Frequently Asked Questions
How many PDUs does a PMP holder need to maintain certification?
PMP holders must earn 60 PDUs every three years. At least 35 must come from Education activities, and at least 8 PDUs must come from Giving Back activities. No more than 25 PDUs per cycle can come from Giving Back activities.
What is PMI's talent triangle for PDU categories?
PMI's talent triangle organizes PDU education into three domains: Ways of Working (technical project management skills), Power Skills (leadership, communication, collaboration), and Business Acumen (strategic and business management). A minimum of 8 PDUs must come from each domain within the Education category.
Do I need a certificate to report PDUs to PMI?
PMI does not require certificate submission when you self-report PDUs. However, PMI recommends keeping supporting documentation, such as completion certificates, attendance records, or confirmation emails, for at least three years in case of audit.
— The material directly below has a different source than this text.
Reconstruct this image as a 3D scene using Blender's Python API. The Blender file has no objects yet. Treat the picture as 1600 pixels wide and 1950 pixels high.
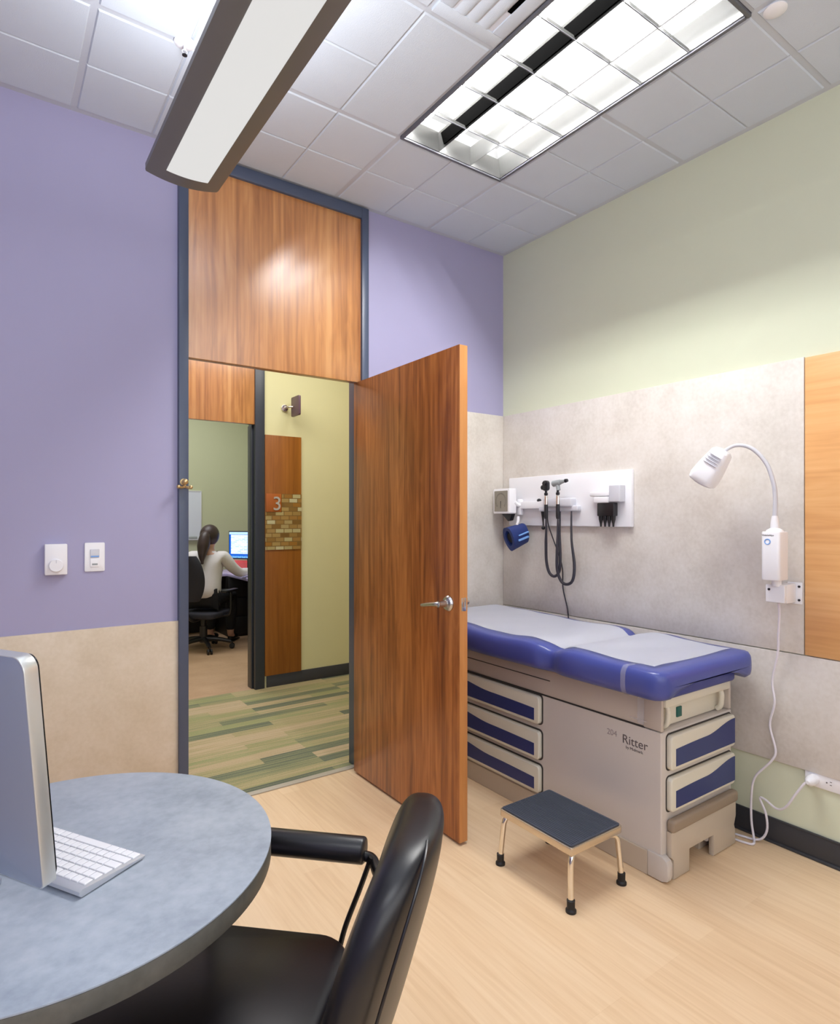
import bpy, bmesh, math, random
from mathutils import Vector, Matrix, Euler
random.seed(7)
PI = math.pi
C = bpy.context.scene.collection

# ------------------------------------------------------------------ colour / materials
def lin(c):
    c = c / 255.0
    return c / 12.92 if c <= 0.04045 else ((c + 0.055) / 1.055) ** 2.4
def rgb(r, g, b): return (lin(r), lin(g), lin(b), 1.0)

def new_mat(name):
    m = bpy.data.materials.new(name); m.use_nodes = True
    nt = m.node_tree; b = nt.nodes['Principled BSDF']
    return m, nt, b

def plain(name, col, rough=0.5, metal=0.0, spec=0.5, emit=None, estr=0.0, alpha=1.0, bump=0.0, bscale=200, coat=0.0, trans=0.0, var=0.04):
    m, nt, b = new_mat(name)
    b.inputs['Roughness'].default_value = rough
    b.inputs['Metallic'].default_value = metal
    b.inputs['Specular IOR Level'].default_value = spec
    b.inputs['Coat Weight'].default_value = coat
    b.inputs['Transmission Weight'].default_value = trans
    if alpha < 1: b.inputs['Alpha'].default_value = alpha
    tc = nt.nodes.new('ShaderNodeTexCoord')
    n = nt.nodes.new('ShaderNodeTexNoise'); n.inputs['Scale'].default_value = 6; n.inputs['Detail'].default_value = 3
    nt.links.new(tc.outputs['Object'], n.inputs['Vector'])
    mx = nt.nodes.new('ShaderNodeMix'); mx.data_type = 'RGBA'
    mx.inputs[6].default_value = tuple(c * (1 - var) for c in col[:3]) + (1,)
    mx.inputs[7].default_value = tuple(min(1, c * (1 + var)) for c in col[:3]) + (1,)
    nt.links.new(n.outputs['Fac'], mx.inputs[0])
    nt.links.new(mx.outputs[2], b.inputs['Base Color'])
    if emit:
        b.inputs['Emission Color'].default_value = emit
        b.inputs['Emission Strength'].default_value = estr
    if bump:
        n2 = nt.nodes.new('ShaderNodeTexNoise'); n2.inputs['Scale'].default_value = bscale; n2.inputs['Detail'].default_value = 4
        nt.links.new(tc.outputs['Object'], n2.inputs['Vector'])
        bp = nt.nodes.new('ShaderNodeBump'); bp.inputs['Strength'].default_value = bump; bp.inputs['Distance'].default_value = 0.002
        nt.links.new(n2.outputs['Fac'], bp.inputs['Height']); nt.links.new(bp.outputs['Normal'], b.inputs['Normal'])
    return m

def ramp(nt, stops):
    r = nt.nodes.new('ShaderNodeValToRGB')
    els = r.color_ramp.elements
    while len(els) > 1: els.remove(els[-1])
    els[0].position = stops[0][0]; els[0].color = stops[0][1]
    for p, c in stops[1:]:
        e = els.new(p); e.color = c
    return r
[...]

Can I earn PDUs through free activities?
Yes. PMI allows PDUs from attending free PMI chapter meetings, listening to professional podcasts, reading project management books or articles, volunteering for PMI, and engaging in informal learning. These activities can satisfy part of the 60-PDU requirement each cycle.
What happens if a PMP certificate lapses due to missed PDUs?
If insufficient PDUs are earned before the end of the three-year cycle, PMI places the certification in suspended status. The holder has one year to earn required PDUs. If not completed during the suspension period, the certification expires and reinstatement requires passing the PMP exam again.
PDU certificate tracking is less about compliance anxiety and more about building a professional development habit. When you treat each PDU activity as an investment in your effectiveness as a project leader, rather than as a checkbox, the recertification cycle becomes a natural extension of your career growth rather than a deadline-driven scramble.